Newly planted trees generally benefit more from focused attention on root establishment during their first season than from fertilizer-driven top growth.
Roots need time and consistent moisture to spread into surrounding soil, and that process is supported more by proper watering and mulching than by nutrient applications.
If the native soil is particularly poor, a light application of a slow-release fertilizer formulated for desert trees can be used carefully and according to label directions.
Waiting until a tree shows signs of healthy new growth and has had at least one full season to establish before applying fertilizer is a reasonable approach for most Arizona landscapes.
Checking with a local nursery familiar with regional conditions can help homeowners choose the right product and timing for their specific tree species.
10. Staking Should Support Without Restricting Growth

Stakes driven into the ground beside a newly planted tree serve a real purpose in Arizona, where afternoon winds can rock a young tree enough to disrupt root contact with the soil and slow establishment.
However, staking that is too tight or left in place too long can create its own set of problems, including restricted trunk movement that prevents the tree from developing the natural strength it needs to stand on its own over time.

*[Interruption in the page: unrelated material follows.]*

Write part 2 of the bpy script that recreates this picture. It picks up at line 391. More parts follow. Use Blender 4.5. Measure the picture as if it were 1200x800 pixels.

A small amount of movement in the trunk is actually beneficial, as it encourages the tree to build thicker, stronger wood in response to wind stress.
The general approach for staking in Arizona is to use two stakes placed on opposite sides of the tree, with flexible ties that allow the trunk to move slightly while still preventing the root ball from shifting in the ground.
The ties should be checked regularly to make sure they are not cutting into the bark as the trunk grows, which can happen faster than expected during a warm Arizona spring and early summer.
Removing stakes after the first growing season, once the root system has had time to anchor the tree in the soil, helps the tree transition to standing independently.
Leaving stakes in place for multiple years can weaken trunk development and make the tree more dependent on artificial support rather than its own root system for stability.